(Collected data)

————————

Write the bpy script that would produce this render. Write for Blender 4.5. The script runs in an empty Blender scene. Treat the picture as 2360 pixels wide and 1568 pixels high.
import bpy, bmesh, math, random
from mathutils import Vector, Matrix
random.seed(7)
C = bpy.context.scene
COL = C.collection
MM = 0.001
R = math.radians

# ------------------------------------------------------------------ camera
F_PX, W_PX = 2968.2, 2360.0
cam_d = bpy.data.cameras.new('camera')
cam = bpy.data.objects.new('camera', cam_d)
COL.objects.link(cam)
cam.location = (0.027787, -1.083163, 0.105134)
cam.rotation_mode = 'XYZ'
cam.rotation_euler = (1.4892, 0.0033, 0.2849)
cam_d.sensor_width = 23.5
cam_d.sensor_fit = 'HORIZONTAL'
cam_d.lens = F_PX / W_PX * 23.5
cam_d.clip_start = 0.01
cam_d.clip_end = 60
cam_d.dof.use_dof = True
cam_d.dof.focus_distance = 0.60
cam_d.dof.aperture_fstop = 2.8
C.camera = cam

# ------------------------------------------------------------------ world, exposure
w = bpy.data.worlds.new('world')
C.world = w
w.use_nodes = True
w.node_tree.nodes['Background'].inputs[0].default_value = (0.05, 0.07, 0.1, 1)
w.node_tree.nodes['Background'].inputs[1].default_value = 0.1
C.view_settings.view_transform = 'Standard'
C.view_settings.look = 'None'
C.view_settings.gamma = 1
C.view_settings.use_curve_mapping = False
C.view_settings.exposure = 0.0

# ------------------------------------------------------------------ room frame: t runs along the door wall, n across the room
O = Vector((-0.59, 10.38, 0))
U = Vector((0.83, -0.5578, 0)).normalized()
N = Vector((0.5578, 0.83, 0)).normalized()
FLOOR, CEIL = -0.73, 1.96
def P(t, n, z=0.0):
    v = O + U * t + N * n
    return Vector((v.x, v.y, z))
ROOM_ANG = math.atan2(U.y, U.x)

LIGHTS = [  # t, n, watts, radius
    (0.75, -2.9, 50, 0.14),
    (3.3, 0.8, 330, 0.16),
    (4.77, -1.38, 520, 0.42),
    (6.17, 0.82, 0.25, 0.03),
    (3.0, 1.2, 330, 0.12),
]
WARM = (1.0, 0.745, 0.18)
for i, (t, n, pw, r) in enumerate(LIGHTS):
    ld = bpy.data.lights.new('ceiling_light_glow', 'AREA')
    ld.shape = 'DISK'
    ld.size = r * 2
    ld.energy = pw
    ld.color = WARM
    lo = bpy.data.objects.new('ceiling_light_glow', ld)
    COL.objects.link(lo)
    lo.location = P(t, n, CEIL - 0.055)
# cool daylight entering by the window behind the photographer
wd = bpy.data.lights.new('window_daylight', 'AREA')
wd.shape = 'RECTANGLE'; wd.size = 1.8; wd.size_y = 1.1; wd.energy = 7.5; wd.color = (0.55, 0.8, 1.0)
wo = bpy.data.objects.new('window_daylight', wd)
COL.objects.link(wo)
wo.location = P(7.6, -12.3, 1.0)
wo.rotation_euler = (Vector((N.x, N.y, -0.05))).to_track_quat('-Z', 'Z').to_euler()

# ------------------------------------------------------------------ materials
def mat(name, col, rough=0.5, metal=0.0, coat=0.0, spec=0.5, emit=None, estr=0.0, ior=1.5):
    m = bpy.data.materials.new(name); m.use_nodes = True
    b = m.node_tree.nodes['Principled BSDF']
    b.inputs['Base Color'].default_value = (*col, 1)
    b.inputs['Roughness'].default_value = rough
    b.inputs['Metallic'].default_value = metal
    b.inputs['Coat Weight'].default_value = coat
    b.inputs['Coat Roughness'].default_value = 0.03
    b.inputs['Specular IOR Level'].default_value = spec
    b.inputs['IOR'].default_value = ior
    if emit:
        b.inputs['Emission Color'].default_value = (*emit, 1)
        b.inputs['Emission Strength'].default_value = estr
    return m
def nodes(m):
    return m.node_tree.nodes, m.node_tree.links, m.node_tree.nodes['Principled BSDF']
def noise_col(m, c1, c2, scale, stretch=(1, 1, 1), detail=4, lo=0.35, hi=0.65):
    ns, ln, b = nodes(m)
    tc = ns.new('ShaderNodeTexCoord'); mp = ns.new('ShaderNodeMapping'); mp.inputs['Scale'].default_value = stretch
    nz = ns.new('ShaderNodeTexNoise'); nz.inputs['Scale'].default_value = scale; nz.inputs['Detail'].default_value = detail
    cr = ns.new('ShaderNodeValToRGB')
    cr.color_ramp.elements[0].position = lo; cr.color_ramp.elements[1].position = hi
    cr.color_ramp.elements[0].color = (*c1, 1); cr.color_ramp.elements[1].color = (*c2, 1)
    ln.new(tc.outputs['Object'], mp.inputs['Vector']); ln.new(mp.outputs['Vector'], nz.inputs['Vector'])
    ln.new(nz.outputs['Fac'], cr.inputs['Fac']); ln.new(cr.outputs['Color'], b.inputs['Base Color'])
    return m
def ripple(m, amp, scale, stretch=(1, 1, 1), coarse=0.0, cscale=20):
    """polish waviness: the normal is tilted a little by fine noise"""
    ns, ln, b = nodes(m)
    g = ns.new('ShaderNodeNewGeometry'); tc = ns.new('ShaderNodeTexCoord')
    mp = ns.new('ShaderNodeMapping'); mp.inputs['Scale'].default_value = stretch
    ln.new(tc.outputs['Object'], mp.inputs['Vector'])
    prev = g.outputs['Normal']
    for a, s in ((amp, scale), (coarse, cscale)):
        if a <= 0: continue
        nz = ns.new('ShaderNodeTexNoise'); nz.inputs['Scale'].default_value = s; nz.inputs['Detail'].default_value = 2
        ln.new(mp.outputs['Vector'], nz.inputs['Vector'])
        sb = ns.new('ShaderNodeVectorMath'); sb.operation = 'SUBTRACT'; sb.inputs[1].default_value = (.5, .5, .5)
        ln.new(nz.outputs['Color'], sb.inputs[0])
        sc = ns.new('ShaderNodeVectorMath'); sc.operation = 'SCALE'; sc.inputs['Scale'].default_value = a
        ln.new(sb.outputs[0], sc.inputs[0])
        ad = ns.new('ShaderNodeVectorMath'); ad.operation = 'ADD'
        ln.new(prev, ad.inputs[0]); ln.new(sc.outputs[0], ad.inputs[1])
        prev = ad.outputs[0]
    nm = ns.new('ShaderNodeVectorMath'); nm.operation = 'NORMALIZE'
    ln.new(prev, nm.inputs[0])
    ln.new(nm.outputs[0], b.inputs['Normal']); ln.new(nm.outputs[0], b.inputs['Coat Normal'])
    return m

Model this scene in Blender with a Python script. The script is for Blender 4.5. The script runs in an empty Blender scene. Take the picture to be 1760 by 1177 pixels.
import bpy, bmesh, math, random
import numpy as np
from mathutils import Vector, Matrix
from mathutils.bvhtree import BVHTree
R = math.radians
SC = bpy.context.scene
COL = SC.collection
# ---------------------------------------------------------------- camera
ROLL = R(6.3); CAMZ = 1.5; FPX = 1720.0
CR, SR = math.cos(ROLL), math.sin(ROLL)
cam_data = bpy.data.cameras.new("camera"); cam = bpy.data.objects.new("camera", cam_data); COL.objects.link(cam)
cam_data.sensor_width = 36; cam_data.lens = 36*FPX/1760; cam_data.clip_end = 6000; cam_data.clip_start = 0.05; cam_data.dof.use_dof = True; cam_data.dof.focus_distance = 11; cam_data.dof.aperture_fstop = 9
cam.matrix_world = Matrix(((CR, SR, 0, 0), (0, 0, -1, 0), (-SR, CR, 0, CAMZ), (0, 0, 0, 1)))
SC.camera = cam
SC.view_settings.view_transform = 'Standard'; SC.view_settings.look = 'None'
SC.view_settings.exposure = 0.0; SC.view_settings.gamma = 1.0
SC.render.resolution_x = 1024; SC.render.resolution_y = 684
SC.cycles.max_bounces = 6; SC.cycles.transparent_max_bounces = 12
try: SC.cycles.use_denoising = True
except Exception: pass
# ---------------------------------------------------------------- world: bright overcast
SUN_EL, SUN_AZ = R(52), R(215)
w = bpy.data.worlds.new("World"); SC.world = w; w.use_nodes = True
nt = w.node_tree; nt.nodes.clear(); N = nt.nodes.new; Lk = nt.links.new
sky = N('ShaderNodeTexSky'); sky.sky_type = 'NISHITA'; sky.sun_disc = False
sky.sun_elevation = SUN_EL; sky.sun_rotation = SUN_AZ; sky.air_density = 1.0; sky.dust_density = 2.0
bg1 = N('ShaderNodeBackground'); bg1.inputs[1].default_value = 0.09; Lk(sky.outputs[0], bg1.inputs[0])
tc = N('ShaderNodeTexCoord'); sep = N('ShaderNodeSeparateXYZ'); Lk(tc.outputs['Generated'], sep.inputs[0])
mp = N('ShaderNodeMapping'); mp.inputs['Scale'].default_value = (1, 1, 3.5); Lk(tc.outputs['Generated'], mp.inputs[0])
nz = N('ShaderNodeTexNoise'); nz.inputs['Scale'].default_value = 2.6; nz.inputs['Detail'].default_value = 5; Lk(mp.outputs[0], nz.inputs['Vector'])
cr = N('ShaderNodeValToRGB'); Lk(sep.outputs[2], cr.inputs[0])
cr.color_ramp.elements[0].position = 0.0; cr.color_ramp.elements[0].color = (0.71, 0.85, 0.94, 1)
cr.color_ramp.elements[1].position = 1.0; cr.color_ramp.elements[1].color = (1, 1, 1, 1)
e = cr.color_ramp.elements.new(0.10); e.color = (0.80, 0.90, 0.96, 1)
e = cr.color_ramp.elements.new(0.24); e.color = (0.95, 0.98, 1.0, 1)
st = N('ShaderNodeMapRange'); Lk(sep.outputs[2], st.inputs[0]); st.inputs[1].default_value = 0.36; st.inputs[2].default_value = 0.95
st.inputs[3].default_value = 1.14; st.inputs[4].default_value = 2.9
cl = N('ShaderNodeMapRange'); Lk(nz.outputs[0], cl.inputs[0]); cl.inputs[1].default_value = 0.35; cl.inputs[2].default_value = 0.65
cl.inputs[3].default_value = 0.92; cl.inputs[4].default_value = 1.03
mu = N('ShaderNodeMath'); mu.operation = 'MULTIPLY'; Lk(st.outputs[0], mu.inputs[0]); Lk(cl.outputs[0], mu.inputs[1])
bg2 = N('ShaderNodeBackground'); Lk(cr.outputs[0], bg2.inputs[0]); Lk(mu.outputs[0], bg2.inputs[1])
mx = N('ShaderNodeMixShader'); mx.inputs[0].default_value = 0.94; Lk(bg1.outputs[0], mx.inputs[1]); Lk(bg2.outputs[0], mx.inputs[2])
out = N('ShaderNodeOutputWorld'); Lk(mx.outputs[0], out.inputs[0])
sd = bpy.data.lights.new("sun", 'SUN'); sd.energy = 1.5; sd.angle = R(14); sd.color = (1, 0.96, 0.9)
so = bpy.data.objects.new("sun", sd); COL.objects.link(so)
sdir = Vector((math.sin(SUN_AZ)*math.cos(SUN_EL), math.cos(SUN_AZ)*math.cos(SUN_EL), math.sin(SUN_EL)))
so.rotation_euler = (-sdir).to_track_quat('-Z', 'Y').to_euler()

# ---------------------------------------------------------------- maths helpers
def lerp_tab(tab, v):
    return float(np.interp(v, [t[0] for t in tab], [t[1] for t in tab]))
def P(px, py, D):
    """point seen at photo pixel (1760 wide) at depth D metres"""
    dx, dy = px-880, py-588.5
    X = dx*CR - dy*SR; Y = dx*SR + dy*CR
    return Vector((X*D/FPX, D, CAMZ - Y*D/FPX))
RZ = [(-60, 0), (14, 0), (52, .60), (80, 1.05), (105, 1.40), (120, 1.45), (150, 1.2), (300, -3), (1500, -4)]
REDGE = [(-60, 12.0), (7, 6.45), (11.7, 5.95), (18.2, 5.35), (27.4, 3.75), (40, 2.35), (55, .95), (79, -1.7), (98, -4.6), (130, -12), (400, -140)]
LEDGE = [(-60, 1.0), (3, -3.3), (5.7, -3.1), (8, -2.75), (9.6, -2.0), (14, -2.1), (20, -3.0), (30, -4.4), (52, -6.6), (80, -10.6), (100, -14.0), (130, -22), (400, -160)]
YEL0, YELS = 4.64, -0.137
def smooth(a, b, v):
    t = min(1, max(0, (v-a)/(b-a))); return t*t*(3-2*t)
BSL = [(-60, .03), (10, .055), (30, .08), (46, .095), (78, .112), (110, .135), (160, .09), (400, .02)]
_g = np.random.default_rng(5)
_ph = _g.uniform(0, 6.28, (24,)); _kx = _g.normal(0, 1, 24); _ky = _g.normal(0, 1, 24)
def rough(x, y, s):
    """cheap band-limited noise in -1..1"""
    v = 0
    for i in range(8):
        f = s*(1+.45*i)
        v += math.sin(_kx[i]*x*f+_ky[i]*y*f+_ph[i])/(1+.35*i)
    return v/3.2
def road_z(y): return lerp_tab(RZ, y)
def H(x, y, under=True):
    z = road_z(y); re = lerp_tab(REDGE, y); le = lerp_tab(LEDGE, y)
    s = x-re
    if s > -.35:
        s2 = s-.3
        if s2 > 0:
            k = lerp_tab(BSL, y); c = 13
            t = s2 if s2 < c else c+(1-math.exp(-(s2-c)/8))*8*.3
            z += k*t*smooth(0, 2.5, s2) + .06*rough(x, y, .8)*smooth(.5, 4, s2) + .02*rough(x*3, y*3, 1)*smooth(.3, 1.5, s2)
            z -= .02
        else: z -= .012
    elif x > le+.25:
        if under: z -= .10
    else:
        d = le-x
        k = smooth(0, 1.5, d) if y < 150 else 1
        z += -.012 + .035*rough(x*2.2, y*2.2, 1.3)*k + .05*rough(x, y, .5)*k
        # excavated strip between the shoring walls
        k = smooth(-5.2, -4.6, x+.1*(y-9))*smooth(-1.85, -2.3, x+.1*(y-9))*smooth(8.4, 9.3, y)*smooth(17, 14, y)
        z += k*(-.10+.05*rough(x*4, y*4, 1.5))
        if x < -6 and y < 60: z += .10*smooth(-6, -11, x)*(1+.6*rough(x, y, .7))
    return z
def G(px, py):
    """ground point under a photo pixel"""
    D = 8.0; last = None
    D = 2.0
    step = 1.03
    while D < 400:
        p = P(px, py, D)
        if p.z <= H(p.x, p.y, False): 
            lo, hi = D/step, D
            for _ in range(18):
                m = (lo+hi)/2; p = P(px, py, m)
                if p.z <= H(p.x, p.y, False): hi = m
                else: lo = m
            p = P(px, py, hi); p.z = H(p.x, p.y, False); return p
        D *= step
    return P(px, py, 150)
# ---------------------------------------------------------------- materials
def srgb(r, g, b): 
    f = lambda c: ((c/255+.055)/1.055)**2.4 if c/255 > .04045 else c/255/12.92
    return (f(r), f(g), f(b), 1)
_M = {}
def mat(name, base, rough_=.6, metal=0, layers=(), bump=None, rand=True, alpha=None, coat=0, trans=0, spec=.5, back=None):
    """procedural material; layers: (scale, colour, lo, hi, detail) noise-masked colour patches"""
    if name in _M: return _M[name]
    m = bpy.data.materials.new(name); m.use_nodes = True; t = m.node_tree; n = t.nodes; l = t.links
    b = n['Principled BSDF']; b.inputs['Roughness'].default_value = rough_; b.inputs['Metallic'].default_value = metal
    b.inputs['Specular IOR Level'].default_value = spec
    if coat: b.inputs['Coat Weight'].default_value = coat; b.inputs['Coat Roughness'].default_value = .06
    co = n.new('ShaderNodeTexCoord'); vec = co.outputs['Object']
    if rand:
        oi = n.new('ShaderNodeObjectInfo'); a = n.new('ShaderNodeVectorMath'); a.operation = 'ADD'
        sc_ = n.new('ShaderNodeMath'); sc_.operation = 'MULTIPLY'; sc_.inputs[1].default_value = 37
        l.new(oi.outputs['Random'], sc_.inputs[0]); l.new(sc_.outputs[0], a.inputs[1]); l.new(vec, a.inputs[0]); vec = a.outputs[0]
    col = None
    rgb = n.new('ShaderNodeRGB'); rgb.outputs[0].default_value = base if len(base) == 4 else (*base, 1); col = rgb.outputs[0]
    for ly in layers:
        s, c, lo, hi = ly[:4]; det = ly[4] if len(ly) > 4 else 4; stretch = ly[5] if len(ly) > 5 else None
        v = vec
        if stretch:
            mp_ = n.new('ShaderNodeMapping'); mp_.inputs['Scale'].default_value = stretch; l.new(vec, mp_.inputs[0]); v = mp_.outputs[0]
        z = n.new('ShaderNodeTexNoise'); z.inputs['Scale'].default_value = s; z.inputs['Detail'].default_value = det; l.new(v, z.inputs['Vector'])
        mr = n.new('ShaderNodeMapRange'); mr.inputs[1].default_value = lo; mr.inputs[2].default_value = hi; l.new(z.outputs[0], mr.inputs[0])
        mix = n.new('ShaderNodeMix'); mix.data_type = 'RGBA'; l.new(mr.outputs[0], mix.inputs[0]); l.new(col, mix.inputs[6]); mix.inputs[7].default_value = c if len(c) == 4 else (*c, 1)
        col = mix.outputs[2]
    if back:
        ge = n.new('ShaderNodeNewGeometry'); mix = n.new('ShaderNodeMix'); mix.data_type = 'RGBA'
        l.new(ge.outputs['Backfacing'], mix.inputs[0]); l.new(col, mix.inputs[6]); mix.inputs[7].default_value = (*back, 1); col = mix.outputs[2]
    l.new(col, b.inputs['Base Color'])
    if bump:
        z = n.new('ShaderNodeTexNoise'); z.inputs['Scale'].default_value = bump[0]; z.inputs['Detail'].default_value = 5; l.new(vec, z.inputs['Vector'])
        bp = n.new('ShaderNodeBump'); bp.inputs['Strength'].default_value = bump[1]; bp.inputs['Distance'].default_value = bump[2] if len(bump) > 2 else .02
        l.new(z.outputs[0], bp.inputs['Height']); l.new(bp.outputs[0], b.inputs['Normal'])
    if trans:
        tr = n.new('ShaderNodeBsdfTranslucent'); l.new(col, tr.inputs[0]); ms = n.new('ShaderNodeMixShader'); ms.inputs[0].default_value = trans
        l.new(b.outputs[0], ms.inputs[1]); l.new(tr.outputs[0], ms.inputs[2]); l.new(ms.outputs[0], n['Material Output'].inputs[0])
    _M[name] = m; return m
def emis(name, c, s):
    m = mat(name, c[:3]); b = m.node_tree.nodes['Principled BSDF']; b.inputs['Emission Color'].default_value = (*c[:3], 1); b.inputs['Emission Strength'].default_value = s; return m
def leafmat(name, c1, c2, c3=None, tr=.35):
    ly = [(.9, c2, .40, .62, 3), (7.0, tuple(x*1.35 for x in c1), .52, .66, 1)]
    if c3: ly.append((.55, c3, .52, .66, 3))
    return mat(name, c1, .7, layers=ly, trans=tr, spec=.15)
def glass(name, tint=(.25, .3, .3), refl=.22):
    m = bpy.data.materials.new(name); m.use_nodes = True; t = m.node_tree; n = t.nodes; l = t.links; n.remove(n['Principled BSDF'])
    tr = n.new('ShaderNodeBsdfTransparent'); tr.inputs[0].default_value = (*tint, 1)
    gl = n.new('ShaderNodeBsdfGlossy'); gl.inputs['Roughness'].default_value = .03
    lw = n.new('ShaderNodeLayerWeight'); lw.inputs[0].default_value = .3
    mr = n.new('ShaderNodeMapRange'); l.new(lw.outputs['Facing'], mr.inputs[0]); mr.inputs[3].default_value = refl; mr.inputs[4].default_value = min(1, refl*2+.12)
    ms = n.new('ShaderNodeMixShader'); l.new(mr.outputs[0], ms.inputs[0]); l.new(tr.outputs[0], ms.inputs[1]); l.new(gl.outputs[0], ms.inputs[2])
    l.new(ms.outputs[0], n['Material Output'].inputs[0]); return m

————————

● **TO DO**: Where a line contains the string "pixels", extract that line.

● **ANSWER**:
Write the bpy script that would produce this render. Write for Blender 4.5. The script runs in an empty Blender scene. Treat the picture as 2360 pixels wide and 1568 pixels high.
Model this scene in Blender with a Python script. The script is for Blender 4.5. The script runs in an empty Blender scene. Take the picture to be 1760 by 1177 pixels.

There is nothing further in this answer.